-- Begin --

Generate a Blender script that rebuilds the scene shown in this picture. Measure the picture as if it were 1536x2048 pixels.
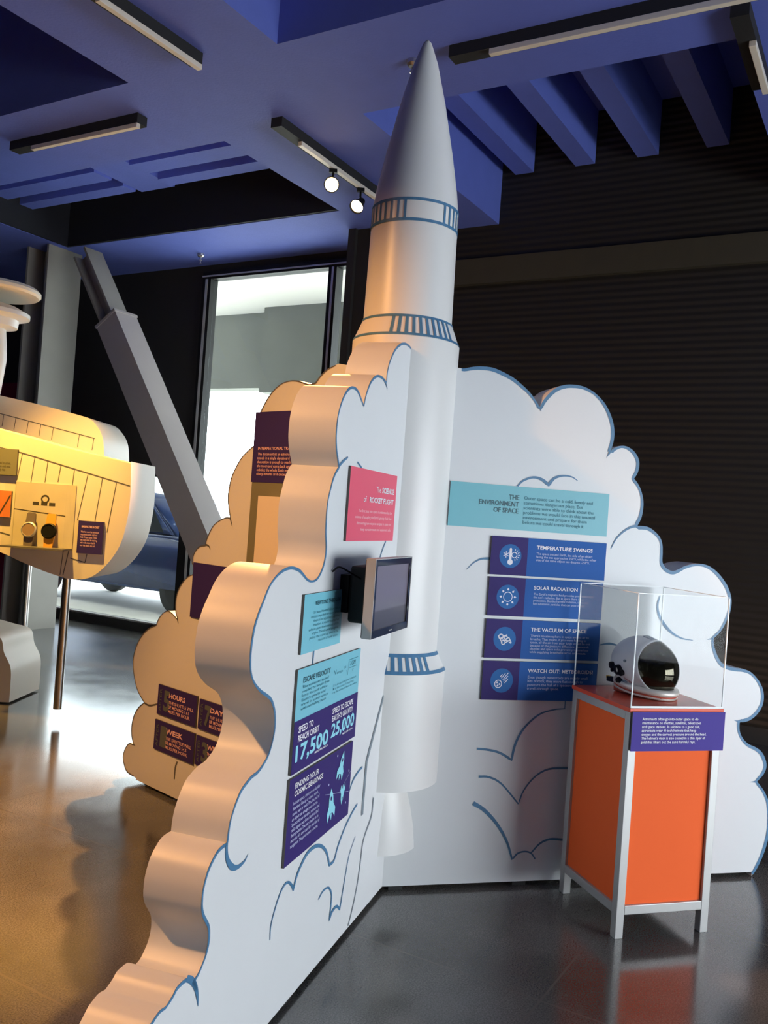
import bpy, bmesh, math, random
from mathutils import Vector, Matrix, Quaternion
from mathutils.geometry import tessellate_polygon
random.seed(4)
SC = bpy.context.scene
for o in list(bpy.data.objects): bpy.data.objects.remove(o)
COL = SC.collection

# ------------------------------------------------------------------ camera
F = 1780.0; TH = math.atan(.072); HY = 1035.0; H = 1.5
PT = math.atan((HY-1024)*math.cos(TH)/F)
cam_d = bpy.data.cameras.new('camera'); cam = bpy.data.objects.new('camera', cam_d); COL.objects.link(cam)
cam_d.sensor_fit = 'VERTICAL'; cam_d.sensor_height = 36.0; cam_d.lens = F/2048*36.0
cam_d.clip_start = .05; cam_d.clip_end = 200
fw = Vector((0, math.cos(PT), math.sin(PT)))
up0 = Vector((0, -math.sin(PT), math.cos(PT))); rt0 = Vector((1, 0, 0))
# the phone was tilted: the world's up leans to the right in the picture
rt = rt0*math.cos(TH) + up0*math.sin(TH); up = -rt0*math.sin(TH) + up0*math.cos(TH)
cam.matrix_world = Matrix(((rt.x, up.x, -fw.x, 0), (rt.y, up.y, -fw.y, 0), (rt.z, up.z, -fw.z, H), (0, 0, 0, 1)))
SC.camera = cam

# ------------------------------------------------------------------ colour management, world, lights
SC.view_settings.view_transform = 'Standard'; SC.view_settings.look = 'None'
SC.view_settings.gamma = 1; SC.view_settings.use_curve_mapping = False
SC.view_settings.exposure = 0.12
w = bpy.data.worlds.new('world'); SC.world = w; w.use_nodes = True
w.node_tree.nodes['Background'].inputs[0].default_value = (.88, .94, 1.0, 1)
w.node_tree.nodes['Background'].inputs[1].default_value = 9.0

U1 = Vector((.5075, .8616, 0)); U2 = Vector((-.8616, .5075, 0))       # the building's two directions
def R(a, b, z=0.0): return U1*a + U2*b + Vector((0, 0, z))

def aim(ob, loc, tgt):
    ob.location = loc; ob.rotation_euler = (Vector(tgt)-Vector(loc)).to_track_quat('-Z', 'Y').to_euler()
def area(name, loc, tgt, sx, sy, power, col):
    l = bpy.data.lights.new(name, 'AREA'); l.shape = 'RECTANGLE'; l.size = sx; l.size_y = sy
    l.energy = power; l.color = col; o = bpy.data.objects.new(name, l); COL.objects.link(o); aim(o, loc, tgt); return o
def spot(name, loc, tgt, power, ang, col, blend=.5, rad=.05):
    l = bpy.data.lights.new(name, 'SPOT'); l.energy = power; l.color = col; l.spot_size = math.radians(ang)
    l.spot_blend = blend; l.shadow_soft_size = rad; o = bpy.data.objects.new(name, l); COL.objects.link(o); aim(o, loc, tgt); return o
WARM = (1.0, .47, .15); COOL = (.86, .95, 1.0)
# daylight through the glazed side of the hall (right of the camera) and the glazing on the far left
area('side_window_daylight', R(2.9, -5.2, 1.2), R(2.9, 0, 1.1), 5.0, 1.8, 150, COOL)
# warm track spots of the hall
spot('track_spot_rims', (-2.9, 1.9, 3.7), (-.6, 2.9, 1.0), 560, 66, WARM, .6, .06)
spot('track_spot_board', (-2.35, 5.1, 3.6), (-2.3, 6.0, 1.9), 820, 54, (1.0, .54, .1), .9, .05)
spot('track_spot_floor', (-.62, 7.0, 3.93), (-1.7, 3.0, 0.0), 2600, 52, WARM, .7, .04)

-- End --

[WHAT THE TASK REQUIRES] Skip every picture and return the lines above from the top through the one that contains "COL = SC.collection".

[RESULT OF THE EXERCISE]
Generate a Blender script that rebuilds the scene shown in this picture. Measure the picture as if it were 1536x2048 pixels.
import bpy, bmesh, math, random
from mathutils import Vector, Matrix, Quaternion
from mathutils.geometry import tessellate_polygon
random.seed(4)
SC = bpy.context.scene
for o in list(bpy.data.objects): bpy.data.objects.remove(o)
COL = SC.collection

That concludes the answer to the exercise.